As of yet, there is no app for a function called, “just take a second and THINK about it before you start asking for money.”
Lastly, your Mom. Your Mom, if she was like my Mom, and I hope she was, probably didn’t dilly-dally with ideas while her money ran out; she excelled at differentiation on the fly, pivot-schmivot. Consider this: She probably had a strong “bias towards action,” though most mothers i know call it, “I’ll happily sleep when I’m dead as long as my kids don’t turn out to be murderers or republicans.” She probably acted on hard-data and gut instinct. She probably held a fair amount of conflicting ideas simultaneously and synthesized them into decision points before you were off the bottle.
She probably had to scan the horizon that was your life and execute. She didn’t sit back and think about how to brand you or test you- she made you happen in real time. For better or worse, you were marched forward in time, capacity was piled on you, experience, learning, and and challenges were heaped on you, when you looked like you might be really good at piano she forced it on you wholesale to see if in fact you were any good. She was trying to find your differentiators and also build up your resilience to shock and impact (like a good business).

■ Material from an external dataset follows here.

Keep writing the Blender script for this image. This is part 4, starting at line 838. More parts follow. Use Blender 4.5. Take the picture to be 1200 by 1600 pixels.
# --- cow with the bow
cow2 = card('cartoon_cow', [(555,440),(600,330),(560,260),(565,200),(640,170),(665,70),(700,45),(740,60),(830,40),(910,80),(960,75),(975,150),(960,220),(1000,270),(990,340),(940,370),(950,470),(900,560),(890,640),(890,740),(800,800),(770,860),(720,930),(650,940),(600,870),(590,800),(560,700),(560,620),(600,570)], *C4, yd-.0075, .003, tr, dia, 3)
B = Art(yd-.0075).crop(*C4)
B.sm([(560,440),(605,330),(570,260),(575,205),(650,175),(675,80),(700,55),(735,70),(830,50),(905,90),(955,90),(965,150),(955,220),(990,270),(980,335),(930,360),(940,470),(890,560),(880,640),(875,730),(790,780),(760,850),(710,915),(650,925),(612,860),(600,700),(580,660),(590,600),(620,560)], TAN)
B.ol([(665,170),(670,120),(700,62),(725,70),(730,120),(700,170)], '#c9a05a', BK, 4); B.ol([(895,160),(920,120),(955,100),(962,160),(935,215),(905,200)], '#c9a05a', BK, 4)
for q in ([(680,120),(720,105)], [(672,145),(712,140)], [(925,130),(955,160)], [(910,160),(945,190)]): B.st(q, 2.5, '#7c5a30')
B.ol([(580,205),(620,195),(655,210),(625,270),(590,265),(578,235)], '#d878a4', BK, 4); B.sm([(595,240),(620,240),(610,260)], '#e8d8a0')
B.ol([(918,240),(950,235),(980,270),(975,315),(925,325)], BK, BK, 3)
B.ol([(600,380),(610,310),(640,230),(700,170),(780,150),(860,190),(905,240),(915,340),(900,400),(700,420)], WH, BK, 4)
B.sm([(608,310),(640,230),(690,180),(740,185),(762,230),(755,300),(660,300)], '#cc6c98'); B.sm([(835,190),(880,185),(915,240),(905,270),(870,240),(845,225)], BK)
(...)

So when you start that next start-up, start looking for your start-up parent right away. The person that will listen to you cry and lament and ask, “Feel better? Now what do you need to change so this doesn’t happen again?” The person that will both encourage you AND light a fire under your ass. The person who knows you are capable of great things but can see you gaily resting in your illusions of mastery; go search for the parent that pops that bubble in service to your own greatness- in short- get someone from business on board.
It’s for your own good. Always for your own good.